• [Aim]
Reproduce exactly, and nothing else, the lines from the one that contains "Write a Blender" through the one that contains "return (f(c[0]/255), f(c[1]/255), f(c[2]/255), 1)". Leave the pictures out.

• [Input for this task]
-*-
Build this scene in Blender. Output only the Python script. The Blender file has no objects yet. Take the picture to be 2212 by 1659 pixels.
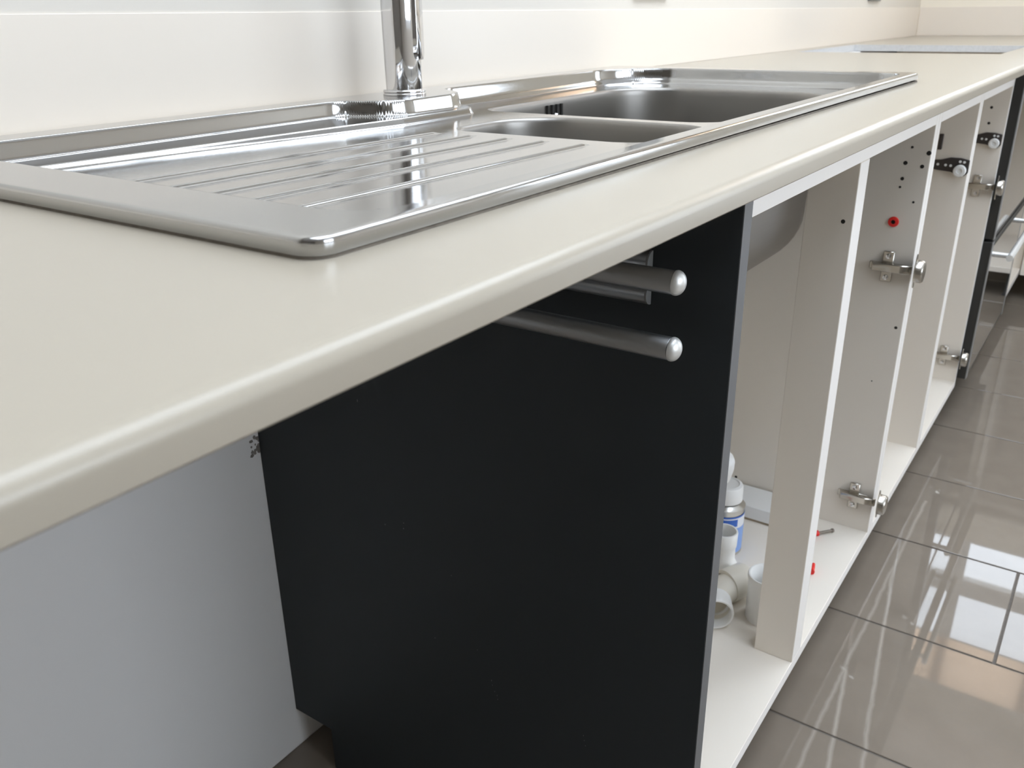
-*-
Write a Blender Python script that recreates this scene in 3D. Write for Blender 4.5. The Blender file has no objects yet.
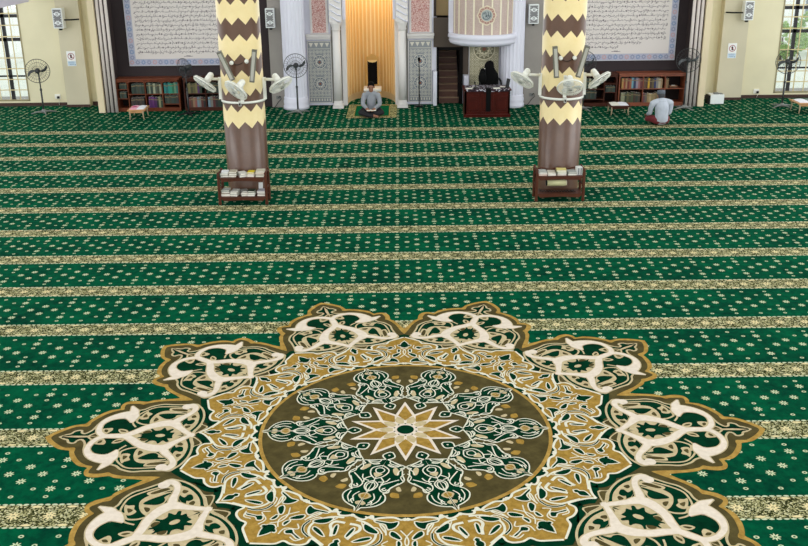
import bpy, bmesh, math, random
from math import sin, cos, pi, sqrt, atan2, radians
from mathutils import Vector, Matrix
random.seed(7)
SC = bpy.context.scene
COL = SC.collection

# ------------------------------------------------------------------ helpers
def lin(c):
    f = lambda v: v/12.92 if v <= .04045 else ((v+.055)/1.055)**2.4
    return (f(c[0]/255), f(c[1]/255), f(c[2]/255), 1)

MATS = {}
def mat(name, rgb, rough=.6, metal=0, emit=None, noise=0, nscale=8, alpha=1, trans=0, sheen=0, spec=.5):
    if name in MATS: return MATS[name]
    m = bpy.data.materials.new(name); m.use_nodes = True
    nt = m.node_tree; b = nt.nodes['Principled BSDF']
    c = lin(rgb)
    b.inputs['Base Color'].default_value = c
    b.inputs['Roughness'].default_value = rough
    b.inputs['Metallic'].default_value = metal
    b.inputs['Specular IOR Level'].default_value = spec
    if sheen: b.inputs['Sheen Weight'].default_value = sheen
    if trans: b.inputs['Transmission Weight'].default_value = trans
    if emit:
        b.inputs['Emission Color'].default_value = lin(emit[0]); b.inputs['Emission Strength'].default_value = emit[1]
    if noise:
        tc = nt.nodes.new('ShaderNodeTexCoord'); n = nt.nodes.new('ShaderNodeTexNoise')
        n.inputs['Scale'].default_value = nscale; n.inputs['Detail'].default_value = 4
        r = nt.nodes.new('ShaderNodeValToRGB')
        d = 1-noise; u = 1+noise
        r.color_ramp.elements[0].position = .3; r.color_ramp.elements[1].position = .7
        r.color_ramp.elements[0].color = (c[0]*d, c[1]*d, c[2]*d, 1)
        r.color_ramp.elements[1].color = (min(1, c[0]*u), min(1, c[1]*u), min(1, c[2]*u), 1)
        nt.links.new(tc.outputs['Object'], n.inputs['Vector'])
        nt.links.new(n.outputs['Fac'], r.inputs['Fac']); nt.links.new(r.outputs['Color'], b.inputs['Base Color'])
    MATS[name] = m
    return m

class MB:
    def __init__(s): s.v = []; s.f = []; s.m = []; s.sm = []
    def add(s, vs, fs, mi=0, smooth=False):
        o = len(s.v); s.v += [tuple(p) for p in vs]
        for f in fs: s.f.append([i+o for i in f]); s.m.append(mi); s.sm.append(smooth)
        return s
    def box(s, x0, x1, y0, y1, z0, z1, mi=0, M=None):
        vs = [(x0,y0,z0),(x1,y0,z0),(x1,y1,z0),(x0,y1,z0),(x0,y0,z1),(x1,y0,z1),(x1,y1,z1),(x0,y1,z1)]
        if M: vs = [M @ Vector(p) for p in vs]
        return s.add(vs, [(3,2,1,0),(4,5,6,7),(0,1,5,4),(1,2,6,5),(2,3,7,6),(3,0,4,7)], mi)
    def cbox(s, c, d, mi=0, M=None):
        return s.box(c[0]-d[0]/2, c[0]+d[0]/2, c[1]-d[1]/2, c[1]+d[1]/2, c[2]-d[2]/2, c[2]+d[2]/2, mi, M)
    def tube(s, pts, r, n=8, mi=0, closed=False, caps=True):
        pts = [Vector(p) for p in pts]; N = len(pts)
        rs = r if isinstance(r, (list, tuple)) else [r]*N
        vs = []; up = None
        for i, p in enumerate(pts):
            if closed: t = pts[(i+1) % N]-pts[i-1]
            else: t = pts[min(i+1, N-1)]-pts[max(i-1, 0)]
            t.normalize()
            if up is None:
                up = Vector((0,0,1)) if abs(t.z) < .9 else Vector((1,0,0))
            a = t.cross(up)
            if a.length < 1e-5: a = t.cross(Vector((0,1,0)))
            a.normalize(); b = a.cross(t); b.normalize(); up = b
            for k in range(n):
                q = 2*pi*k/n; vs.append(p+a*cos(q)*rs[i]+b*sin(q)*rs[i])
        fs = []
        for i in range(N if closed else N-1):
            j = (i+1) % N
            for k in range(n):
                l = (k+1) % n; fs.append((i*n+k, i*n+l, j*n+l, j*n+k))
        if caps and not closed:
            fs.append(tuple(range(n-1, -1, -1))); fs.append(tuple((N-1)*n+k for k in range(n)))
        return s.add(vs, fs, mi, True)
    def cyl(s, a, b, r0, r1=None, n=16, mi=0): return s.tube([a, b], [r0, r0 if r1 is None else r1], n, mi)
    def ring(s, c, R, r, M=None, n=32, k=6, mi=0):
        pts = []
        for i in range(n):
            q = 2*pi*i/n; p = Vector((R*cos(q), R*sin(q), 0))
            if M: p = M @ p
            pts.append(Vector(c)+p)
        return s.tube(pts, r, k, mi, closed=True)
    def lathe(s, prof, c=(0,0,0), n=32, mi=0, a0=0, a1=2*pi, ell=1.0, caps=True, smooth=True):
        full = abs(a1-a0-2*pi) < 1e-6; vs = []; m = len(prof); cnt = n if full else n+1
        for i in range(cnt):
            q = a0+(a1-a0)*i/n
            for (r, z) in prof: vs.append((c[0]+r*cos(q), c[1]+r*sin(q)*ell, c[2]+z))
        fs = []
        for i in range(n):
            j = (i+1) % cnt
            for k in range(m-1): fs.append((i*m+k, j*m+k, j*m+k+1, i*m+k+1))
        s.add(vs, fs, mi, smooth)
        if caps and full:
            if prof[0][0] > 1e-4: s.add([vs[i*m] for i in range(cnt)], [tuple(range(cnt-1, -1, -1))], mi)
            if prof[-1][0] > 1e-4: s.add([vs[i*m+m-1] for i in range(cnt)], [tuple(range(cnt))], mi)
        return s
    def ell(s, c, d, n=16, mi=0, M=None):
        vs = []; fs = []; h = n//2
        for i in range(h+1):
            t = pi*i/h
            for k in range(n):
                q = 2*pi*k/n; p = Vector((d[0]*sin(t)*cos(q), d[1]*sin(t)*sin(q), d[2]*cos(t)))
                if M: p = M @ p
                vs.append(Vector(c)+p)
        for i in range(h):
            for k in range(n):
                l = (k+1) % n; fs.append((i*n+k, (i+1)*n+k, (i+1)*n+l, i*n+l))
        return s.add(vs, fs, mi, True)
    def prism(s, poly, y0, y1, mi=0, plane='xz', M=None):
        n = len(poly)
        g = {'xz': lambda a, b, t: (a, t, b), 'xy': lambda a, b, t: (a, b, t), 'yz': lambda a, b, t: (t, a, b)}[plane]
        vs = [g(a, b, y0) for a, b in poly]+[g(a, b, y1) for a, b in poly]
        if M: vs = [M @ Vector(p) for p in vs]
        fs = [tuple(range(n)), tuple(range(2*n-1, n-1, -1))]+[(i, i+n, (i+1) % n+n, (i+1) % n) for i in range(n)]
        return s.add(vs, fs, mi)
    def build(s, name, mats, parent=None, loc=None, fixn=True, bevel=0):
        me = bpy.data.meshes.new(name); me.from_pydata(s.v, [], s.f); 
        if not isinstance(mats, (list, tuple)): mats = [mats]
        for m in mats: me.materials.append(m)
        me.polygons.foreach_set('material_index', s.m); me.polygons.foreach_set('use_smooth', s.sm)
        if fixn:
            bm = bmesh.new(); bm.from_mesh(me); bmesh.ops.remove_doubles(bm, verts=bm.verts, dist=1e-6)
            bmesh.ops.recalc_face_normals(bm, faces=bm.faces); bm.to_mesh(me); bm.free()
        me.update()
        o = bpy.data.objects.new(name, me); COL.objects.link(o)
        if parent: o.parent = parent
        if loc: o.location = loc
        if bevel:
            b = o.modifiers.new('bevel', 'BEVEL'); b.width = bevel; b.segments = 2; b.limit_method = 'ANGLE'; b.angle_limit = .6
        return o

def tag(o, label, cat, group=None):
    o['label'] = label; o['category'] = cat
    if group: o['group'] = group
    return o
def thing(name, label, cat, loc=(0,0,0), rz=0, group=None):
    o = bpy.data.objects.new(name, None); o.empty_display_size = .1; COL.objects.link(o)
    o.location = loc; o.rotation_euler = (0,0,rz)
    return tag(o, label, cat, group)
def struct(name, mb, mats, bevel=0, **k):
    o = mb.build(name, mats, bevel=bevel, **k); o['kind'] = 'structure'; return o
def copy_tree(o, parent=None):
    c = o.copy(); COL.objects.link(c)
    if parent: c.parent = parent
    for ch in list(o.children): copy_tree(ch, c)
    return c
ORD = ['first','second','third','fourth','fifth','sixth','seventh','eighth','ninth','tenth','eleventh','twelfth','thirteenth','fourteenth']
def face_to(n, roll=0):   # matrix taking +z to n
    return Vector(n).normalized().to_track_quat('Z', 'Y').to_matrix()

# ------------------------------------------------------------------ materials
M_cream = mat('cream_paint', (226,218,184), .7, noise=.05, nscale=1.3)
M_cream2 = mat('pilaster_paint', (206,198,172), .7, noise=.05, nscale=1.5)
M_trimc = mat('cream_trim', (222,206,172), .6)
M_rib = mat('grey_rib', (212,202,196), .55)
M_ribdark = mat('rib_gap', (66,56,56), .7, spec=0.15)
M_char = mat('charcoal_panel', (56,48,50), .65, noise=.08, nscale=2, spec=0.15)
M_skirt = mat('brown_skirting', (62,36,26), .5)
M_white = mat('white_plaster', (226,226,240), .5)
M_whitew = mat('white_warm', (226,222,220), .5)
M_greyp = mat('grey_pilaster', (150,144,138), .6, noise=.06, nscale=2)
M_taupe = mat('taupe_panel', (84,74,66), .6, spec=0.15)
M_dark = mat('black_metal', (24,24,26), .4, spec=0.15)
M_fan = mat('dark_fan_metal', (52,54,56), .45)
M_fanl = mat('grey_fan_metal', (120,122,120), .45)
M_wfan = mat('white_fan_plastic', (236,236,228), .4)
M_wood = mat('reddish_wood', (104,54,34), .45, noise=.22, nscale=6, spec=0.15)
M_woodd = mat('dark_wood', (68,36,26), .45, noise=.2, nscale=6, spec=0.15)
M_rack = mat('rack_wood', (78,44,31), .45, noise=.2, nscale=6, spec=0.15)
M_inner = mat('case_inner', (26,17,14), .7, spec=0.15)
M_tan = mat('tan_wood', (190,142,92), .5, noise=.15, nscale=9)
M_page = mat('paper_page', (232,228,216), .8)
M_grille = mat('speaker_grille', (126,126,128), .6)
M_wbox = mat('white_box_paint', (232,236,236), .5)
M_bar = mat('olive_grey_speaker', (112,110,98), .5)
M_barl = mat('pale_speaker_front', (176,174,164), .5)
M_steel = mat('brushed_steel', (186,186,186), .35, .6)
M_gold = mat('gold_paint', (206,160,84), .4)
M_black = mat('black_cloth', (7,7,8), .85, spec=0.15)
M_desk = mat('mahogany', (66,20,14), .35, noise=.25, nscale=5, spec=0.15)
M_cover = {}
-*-
• [Reply]
Write a Blender Python script that recreates this scene in 3D. Write for Blender 4.5. The Blender file has no objects yet.
import bpy, bmesh, math, random
from math import sin, cos, pi, sqrt, atan2, radians
from mathutils import Vector, Matrix
random.seed(7)
SC = bpy.context.scene
COL = SC.collection

# ------------------------------------------------------------------ helpers
def lin(c):
    f = lambda v: v/12.92 if v <= .04045 else ((v+.055)/1.055)**2.4
    return (f(c[0]/255), f(c[1]/255), f(c[2]/255), 1)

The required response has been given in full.